■ Instructions for the task ■
Only the lines from the start of the material through the line containing "from mathutils.geometry import" are to be extracted, exactly as they appear.

■ Dataset content ■
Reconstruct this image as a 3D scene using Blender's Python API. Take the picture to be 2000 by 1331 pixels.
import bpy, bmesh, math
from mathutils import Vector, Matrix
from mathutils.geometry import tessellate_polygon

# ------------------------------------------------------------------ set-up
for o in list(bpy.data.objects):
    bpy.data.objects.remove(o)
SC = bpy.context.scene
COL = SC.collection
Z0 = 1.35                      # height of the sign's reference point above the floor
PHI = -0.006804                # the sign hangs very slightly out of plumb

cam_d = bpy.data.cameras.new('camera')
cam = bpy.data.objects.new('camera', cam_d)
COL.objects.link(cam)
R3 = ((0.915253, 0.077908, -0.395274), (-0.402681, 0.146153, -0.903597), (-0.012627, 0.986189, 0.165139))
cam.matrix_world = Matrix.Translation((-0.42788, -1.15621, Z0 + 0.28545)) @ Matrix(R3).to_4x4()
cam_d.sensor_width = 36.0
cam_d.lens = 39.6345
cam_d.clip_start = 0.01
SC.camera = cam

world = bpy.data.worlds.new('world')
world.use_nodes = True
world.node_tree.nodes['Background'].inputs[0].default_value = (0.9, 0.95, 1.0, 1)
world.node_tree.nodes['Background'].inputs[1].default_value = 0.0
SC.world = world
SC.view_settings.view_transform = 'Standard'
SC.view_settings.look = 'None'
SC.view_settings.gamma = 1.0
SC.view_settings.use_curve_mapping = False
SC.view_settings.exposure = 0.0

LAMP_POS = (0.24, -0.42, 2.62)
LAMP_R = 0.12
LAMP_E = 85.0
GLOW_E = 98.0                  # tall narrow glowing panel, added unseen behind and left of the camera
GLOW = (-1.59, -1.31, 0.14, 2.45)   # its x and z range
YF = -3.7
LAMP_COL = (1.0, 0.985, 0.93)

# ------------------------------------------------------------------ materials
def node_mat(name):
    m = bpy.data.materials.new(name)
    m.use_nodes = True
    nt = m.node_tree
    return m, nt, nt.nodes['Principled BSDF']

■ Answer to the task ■
Reconstruct this image as a 3D scene using Blender's Python API. Take the picture to be 2000 by 1331 pixels.
import bpy, bmesh, math
from mathutils import Vector, Matrix
from mathutils.geometry import tessellate_polygon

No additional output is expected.